— TASK DATA —
*-*-*

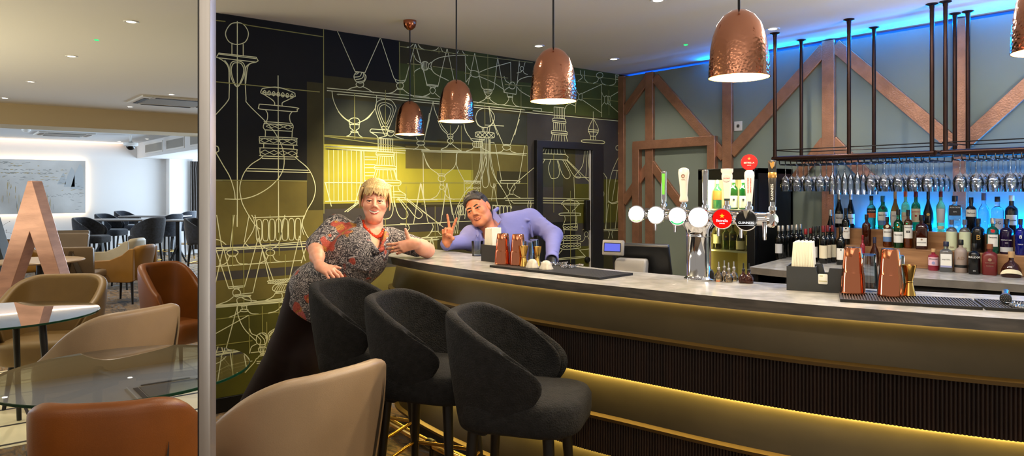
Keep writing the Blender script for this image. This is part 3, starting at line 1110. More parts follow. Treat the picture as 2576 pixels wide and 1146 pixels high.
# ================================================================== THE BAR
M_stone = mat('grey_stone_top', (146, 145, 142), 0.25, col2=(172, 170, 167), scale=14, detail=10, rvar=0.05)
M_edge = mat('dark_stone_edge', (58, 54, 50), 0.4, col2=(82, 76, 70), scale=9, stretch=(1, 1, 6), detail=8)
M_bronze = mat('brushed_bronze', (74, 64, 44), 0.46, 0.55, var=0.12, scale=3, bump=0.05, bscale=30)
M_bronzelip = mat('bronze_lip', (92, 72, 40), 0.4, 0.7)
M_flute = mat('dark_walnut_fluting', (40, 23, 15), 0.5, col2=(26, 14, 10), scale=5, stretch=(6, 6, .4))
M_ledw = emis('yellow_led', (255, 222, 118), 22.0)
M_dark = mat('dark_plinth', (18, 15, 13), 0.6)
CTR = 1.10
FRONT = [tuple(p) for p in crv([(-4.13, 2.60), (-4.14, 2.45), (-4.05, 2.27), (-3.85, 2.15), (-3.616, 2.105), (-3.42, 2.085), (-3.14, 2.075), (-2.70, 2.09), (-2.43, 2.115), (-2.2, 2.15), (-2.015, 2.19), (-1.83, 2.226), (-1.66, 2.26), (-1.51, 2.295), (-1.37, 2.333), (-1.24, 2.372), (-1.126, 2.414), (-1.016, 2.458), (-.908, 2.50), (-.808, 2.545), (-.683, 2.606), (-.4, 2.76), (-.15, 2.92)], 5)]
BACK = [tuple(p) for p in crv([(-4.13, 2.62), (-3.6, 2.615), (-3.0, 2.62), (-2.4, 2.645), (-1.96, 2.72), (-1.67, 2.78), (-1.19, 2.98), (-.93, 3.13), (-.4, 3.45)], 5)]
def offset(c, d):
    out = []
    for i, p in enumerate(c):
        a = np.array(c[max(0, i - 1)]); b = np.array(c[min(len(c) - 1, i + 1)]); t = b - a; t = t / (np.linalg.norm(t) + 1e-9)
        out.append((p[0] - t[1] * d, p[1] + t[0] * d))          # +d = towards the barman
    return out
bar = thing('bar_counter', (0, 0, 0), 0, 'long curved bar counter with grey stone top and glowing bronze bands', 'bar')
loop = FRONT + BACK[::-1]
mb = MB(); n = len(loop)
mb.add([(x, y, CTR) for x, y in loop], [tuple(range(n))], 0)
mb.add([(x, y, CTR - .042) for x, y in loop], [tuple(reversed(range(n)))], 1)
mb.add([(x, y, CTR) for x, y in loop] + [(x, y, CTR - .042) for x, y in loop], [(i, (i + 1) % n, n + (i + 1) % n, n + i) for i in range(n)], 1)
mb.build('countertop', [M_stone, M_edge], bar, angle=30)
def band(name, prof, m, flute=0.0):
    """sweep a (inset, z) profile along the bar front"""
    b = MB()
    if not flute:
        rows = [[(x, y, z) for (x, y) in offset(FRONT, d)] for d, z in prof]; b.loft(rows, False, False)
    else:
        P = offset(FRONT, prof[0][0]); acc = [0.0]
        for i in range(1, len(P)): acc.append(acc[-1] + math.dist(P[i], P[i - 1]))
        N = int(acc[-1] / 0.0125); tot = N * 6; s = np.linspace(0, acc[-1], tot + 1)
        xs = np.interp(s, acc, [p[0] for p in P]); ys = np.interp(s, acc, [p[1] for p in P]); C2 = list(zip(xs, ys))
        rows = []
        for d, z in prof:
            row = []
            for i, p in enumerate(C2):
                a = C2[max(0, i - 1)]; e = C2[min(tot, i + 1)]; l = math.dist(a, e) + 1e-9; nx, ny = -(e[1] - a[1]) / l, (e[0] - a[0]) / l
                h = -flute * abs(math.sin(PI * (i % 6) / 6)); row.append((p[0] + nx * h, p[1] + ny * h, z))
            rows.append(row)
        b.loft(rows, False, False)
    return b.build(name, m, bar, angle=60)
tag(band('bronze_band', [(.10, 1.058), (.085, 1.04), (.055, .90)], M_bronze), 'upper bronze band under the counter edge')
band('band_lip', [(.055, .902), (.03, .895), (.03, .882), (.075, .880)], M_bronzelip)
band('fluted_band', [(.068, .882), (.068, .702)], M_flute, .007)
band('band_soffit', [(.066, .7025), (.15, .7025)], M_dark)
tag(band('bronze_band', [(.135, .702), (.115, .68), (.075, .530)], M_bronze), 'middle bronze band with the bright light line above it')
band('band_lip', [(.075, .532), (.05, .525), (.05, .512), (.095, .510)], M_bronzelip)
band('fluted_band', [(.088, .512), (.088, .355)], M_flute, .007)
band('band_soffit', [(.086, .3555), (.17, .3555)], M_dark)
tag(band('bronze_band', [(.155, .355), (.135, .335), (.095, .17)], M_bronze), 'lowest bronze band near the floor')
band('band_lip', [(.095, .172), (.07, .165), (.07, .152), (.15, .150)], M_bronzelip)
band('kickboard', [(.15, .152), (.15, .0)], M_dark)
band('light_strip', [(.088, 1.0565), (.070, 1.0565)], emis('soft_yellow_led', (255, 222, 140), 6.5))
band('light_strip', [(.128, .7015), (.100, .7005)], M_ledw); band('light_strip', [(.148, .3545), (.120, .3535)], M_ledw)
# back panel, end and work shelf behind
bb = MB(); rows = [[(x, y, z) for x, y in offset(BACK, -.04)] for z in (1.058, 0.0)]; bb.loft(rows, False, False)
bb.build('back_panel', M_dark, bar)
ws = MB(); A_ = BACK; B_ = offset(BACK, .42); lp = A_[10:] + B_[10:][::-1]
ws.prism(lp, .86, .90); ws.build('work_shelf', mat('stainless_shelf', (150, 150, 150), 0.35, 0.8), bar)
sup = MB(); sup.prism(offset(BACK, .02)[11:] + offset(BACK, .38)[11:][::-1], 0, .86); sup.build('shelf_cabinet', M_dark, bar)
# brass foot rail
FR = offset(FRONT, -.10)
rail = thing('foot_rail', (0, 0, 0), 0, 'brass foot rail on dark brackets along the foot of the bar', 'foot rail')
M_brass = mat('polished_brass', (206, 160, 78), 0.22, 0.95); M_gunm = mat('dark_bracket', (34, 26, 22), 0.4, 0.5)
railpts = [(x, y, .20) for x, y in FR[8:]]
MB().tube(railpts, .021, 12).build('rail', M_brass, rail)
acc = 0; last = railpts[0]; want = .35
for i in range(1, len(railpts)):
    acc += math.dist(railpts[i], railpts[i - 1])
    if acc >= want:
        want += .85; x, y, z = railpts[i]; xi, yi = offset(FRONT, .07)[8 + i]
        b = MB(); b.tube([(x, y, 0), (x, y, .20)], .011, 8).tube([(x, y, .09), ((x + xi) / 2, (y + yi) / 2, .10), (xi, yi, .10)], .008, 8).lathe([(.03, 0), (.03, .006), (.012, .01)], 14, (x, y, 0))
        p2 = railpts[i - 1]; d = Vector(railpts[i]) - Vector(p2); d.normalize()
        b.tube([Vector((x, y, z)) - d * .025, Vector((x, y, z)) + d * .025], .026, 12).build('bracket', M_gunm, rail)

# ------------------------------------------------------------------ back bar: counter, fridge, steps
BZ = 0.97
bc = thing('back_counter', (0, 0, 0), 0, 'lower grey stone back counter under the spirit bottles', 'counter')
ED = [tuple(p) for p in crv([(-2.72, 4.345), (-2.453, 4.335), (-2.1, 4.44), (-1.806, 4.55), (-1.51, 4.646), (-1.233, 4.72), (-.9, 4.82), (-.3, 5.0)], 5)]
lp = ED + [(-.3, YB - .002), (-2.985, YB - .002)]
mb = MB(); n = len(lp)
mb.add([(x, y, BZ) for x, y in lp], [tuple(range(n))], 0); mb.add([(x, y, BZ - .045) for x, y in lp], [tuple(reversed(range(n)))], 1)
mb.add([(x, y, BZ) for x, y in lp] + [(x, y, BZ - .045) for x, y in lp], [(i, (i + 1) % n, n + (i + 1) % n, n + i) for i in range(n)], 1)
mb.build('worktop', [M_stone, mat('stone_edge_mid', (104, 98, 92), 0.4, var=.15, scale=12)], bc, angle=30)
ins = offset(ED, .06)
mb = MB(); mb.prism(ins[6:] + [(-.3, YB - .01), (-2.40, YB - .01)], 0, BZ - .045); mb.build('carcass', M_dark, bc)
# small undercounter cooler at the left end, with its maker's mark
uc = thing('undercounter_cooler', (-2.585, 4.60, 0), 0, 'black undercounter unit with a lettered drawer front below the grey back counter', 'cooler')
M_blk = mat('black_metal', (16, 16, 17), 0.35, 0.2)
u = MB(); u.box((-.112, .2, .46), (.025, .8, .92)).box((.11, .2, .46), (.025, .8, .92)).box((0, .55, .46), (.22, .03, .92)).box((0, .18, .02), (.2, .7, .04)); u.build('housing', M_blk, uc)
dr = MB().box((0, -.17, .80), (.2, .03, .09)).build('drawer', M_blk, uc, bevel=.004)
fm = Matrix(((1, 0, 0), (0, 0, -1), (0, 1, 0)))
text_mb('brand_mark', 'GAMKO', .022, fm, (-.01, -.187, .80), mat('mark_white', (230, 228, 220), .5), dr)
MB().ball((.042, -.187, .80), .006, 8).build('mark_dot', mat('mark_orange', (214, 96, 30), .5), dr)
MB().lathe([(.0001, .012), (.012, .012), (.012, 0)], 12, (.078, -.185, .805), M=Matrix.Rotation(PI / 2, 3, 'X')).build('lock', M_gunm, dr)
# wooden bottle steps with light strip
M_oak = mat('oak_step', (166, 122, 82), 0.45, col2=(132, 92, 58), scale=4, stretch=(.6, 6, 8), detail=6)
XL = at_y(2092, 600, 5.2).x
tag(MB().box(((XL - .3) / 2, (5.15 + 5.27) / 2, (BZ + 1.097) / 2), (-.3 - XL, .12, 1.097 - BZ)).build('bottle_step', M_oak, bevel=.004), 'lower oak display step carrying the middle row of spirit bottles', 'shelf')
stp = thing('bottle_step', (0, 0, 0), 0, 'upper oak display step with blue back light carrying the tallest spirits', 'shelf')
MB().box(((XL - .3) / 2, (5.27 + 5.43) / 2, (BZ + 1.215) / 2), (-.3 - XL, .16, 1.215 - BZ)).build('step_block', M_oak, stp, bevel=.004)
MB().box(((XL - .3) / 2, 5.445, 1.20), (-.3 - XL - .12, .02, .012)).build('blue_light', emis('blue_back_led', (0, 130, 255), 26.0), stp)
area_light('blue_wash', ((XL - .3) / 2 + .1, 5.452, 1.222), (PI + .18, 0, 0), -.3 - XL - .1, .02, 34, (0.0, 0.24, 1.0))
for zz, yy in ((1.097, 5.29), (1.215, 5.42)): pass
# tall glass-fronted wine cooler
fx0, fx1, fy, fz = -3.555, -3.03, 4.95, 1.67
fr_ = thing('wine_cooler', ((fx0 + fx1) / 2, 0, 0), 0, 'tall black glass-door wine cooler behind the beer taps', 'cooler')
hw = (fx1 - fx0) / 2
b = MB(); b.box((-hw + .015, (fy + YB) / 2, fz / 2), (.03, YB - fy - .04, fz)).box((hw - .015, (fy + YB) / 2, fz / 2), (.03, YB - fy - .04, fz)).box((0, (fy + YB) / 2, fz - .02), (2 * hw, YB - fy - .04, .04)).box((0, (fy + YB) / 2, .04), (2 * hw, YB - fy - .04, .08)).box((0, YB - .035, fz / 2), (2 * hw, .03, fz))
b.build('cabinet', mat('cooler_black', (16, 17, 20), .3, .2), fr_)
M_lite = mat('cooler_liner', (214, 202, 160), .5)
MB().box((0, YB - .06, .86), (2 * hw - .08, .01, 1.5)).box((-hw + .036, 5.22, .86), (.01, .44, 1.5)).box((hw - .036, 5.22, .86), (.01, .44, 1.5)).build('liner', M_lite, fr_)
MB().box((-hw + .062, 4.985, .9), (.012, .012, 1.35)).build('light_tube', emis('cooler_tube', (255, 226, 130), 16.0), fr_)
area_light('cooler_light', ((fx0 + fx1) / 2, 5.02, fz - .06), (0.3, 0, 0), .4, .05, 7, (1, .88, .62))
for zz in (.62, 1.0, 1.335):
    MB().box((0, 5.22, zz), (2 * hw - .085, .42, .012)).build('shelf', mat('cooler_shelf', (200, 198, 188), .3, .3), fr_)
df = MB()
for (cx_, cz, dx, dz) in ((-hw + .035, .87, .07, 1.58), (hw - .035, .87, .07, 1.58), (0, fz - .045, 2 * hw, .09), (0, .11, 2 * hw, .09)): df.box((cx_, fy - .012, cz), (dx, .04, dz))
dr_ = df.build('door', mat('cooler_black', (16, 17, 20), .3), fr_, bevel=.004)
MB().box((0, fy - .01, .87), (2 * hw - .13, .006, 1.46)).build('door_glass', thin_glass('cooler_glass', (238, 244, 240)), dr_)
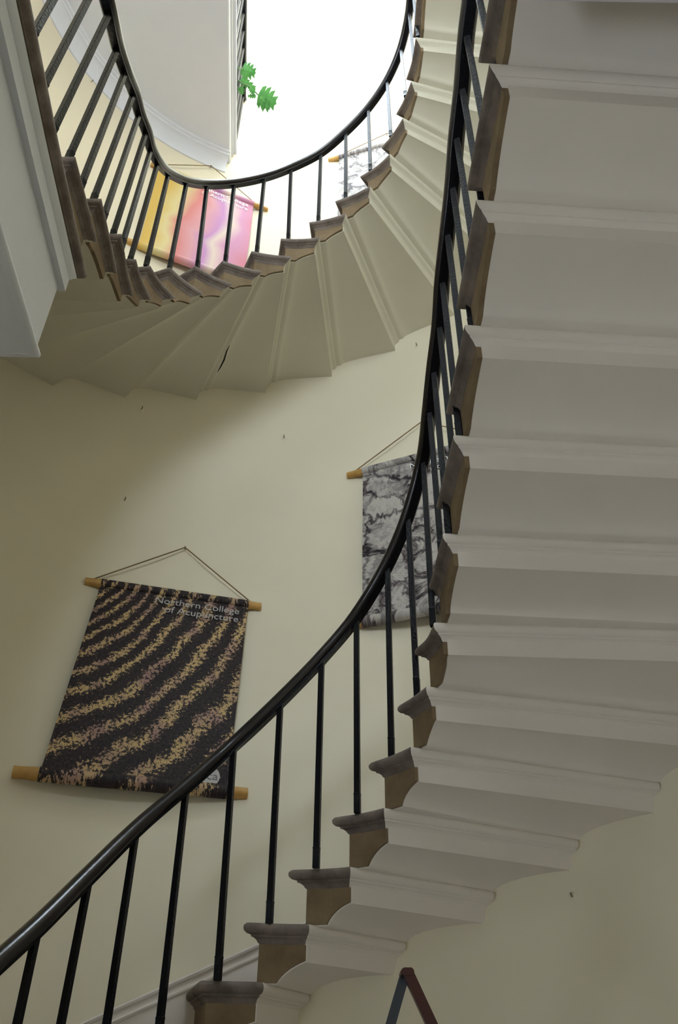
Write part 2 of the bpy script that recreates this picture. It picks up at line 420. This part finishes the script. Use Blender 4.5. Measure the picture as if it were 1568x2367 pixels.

*-*-*

Look through the entries above and list every line containing "picture".

Keep writing the Blender script for this image. This is part 3, starting at line 1110. More parts follow. Treat the picture as 2576 pixels wide and 1146 pixels high.
Write part 2 of the bpy script that recreates this picture. It picks up at line 420. This part finishes the script. Use Blender 4.5. Measure the picture as if it were 1568x2367 pixels.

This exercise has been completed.